**Task description:**
Write out again, unaltered, the lines from the start through the line containing "C.camera = cam".

-- START Dataset section --

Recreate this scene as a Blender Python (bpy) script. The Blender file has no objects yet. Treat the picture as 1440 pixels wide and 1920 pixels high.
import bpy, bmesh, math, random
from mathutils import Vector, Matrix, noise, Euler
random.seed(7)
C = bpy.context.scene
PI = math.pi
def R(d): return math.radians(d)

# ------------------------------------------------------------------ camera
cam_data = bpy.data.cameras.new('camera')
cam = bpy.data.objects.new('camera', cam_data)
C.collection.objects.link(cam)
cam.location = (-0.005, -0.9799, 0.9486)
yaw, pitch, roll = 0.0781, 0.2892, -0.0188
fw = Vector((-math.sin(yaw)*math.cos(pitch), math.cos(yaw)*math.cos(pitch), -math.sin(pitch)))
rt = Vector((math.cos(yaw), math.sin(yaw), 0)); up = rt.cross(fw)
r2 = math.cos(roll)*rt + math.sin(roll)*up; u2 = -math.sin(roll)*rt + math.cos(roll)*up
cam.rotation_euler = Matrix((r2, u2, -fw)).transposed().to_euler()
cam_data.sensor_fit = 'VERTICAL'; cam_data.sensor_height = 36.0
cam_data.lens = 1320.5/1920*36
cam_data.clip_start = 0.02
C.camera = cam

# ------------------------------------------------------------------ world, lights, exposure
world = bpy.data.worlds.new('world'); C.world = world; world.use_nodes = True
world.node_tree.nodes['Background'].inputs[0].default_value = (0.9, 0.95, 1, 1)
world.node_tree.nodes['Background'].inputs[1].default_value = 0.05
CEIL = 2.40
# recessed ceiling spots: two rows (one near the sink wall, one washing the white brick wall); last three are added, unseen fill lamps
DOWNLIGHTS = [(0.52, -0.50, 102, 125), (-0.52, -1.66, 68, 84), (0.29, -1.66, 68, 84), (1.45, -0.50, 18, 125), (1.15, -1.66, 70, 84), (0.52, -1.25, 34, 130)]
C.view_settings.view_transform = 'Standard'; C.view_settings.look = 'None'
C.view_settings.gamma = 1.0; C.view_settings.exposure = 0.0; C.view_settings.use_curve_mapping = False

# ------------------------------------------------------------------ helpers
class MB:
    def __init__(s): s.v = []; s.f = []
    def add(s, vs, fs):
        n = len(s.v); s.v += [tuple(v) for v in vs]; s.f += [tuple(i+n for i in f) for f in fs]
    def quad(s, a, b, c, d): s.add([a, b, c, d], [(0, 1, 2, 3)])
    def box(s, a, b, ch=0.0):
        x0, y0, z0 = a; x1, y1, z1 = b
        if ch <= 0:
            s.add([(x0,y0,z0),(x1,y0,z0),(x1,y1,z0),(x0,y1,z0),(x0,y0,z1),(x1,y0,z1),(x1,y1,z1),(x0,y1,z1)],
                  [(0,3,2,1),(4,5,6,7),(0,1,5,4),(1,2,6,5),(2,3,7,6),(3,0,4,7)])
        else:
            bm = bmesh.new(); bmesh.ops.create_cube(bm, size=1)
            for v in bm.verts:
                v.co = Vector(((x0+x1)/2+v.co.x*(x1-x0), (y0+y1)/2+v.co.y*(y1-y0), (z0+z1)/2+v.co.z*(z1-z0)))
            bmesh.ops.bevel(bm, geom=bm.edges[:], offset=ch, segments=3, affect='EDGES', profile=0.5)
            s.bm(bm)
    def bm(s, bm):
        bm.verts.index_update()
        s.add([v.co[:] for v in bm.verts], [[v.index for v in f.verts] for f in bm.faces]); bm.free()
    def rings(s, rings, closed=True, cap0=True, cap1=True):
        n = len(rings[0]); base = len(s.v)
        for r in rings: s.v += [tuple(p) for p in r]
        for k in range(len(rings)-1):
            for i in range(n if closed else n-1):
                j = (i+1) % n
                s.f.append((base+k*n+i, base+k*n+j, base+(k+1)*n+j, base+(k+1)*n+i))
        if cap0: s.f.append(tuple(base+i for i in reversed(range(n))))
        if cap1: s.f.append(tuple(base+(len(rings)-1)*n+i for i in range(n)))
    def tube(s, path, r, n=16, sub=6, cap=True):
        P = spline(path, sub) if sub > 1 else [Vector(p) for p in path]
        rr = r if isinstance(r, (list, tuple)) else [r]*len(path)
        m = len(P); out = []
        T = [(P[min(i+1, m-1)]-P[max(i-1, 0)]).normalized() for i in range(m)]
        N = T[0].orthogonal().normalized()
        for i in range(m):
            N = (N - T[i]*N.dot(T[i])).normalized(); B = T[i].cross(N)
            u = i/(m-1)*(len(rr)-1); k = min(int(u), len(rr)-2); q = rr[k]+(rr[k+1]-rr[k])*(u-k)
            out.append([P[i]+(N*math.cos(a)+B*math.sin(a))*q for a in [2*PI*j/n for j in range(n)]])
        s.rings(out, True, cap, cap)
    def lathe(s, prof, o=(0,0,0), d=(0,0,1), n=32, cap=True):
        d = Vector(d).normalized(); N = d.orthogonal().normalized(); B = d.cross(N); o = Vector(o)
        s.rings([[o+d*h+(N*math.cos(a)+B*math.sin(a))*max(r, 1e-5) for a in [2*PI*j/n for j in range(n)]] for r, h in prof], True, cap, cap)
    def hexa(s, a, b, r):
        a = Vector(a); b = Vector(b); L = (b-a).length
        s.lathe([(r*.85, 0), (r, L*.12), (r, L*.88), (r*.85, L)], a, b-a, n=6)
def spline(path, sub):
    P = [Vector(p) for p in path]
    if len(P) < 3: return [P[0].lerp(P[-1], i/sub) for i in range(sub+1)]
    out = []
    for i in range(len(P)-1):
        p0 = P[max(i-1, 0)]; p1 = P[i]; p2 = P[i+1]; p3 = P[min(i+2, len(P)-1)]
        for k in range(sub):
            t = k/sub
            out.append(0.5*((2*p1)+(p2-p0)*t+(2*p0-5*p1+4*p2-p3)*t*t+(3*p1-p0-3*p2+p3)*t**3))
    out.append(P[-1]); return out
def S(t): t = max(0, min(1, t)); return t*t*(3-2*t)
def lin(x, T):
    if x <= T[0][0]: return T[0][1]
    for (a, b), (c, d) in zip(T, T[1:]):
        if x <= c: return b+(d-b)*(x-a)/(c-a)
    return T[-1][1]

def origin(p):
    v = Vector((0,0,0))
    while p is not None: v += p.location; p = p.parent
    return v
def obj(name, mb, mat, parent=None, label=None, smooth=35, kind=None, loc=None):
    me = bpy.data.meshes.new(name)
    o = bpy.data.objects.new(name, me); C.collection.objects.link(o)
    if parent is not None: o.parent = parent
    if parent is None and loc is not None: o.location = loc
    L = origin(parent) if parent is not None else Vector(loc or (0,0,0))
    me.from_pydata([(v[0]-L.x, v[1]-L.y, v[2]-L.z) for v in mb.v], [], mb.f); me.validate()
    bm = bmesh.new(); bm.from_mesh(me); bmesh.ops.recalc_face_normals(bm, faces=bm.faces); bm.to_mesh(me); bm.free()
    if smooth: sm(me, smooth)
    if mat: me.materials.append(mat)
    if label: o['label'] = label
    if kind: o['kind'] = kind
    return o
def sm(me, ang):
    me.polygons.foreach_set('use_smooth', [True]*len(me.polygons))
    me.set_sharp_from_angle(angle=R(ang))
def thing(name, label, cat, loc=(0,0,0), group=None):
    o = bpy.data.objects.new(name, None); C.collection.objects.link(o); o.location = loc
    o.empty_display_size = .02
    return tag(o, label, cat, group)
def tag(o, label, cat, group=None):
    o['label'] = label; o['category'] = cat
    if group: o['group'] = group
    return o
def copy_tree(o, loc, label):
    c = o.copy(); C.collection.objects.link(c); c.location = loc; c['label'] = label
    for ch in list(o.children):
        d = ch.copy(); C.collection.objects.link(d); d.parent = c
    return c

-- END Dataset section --

**Exercise answer:**
Recreate this scene as a Blender Python (bpy) script. The Blender file has no objects yet. Treat the picture as 1440 pixels wide and 1920 pixels high.
import bpy, bmesh, math, random
from mathutils import Vector, Matrix, noise, Euler
random.seed(7)
C = bpy.context.scene
PI = math.pi
def R(d): return math.radians(d)

# ------------------------------------------------------------------ camera
cam_data = bpy.data.cameras.new('camera')
cam = bpy.data.objects.new('camera', cam_data)
C.collection.objects.link(cam)
cam.location = (-0.005, -0.9799, 0.9486)
yaw, pitch, roll = 0.0781, 0.2892, -0.0188
fw = Vector((-math.sin(yaw)*math.cos(pitch), math.cos(yaw)*math.cos(pitch), -math.sin(pitch)))
rt = Vector((math.cos(yaw), math.sin(yaw), 0)); up = rt.cross(fw)
r2 = math.cos(roll)*rt + math.sin(roll)*up; u2 = -math.sin(roll)*rt + math.cos(roll)*up
cam.rotation_euler = Matrix((r2, u2, -fw)).transposed().to_euler()
cam_data.sensor_fit = 'VERTICAL'; cam_data.sensor_height = 36.0
cam_data.lens = 1320.5/1920*36
cam_data.clip_start = 0.02
C.camera = cam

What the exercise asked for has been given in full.